I have a problem with my husband. We have been married for seven years. Since we first met, he has decided on every issue and I’ve felt quite uncomfortable about his behavior. After a while, he began to criticize my house chores and has tried to scold me after/when I couldn’t finish the 50 house chore items made by him. I was frightened. Some weekends, he “preaches” me all night. Finally I became sick which made me leave my part-time job. The consequence was that he stopped giving me necessary living expenses because I willingly quit my job. All living expenses are now provided by savings I made from my part-time job. He sometimes calls me from his work and I cannot go out as I can’t assume when he is going to call me. I get tense every day.
Although the counselor at the public women’s center nearby suggested me to leave my husband, I couldn’t make a decision as such because I can’t see my future after getting out of our house. At the same time, money I saved is now reaching the bottom and I am worried to become bankrupt soon. I feel like his slave.
My parents are now quite old and hoping for a grandchild. Thinking of this, I couldn’t go back to my parents’ home by getting divorced. How can I get out of this vicious circle?
(thirties woman)
〈Reply〉
It seems that you are in a dilemma in which you can neither safely take one side (leave your husband) or the other side (stay home). To me you placed yourself into that situation. It must be hard to think of and get a good solution out of the situation.
First, let’s think of getting out of your house. According to your letter, you quit your work and can’t expect your own economical independence, right? You couldn’t ignore your parents’ expectation of seeing their grandchild? Honestly speaking, I read that your real intention is not this side.
Secondly, let’s think about staying home. Is it true that your living expenses come from your savings after having quit your work and he doesn’t provide any money? He is such a coldhearted man? You were not aware of this at all when you first met him? What I wonder is if you may provide money voluntarily (non-verbal level) as you feel anxious after leaving the job.

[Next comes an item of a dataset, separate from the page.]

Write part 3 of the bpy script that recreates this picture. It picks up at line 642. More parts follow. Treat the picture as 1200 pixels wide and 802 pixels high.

He, after all, “sits up” straight threateningly because he cannot accept the situation and still depends on you. I may be wrong. Regardless of how much you are afraid of him, you should talk with him about your difficulty. Seven years marriage is not too short to discuss the issues. It looks like you might make your decision in some vague way if you don’t take any action. You couldn’t make any decision under such circumstances and go through real decision making by yourself. Please try to talk with him.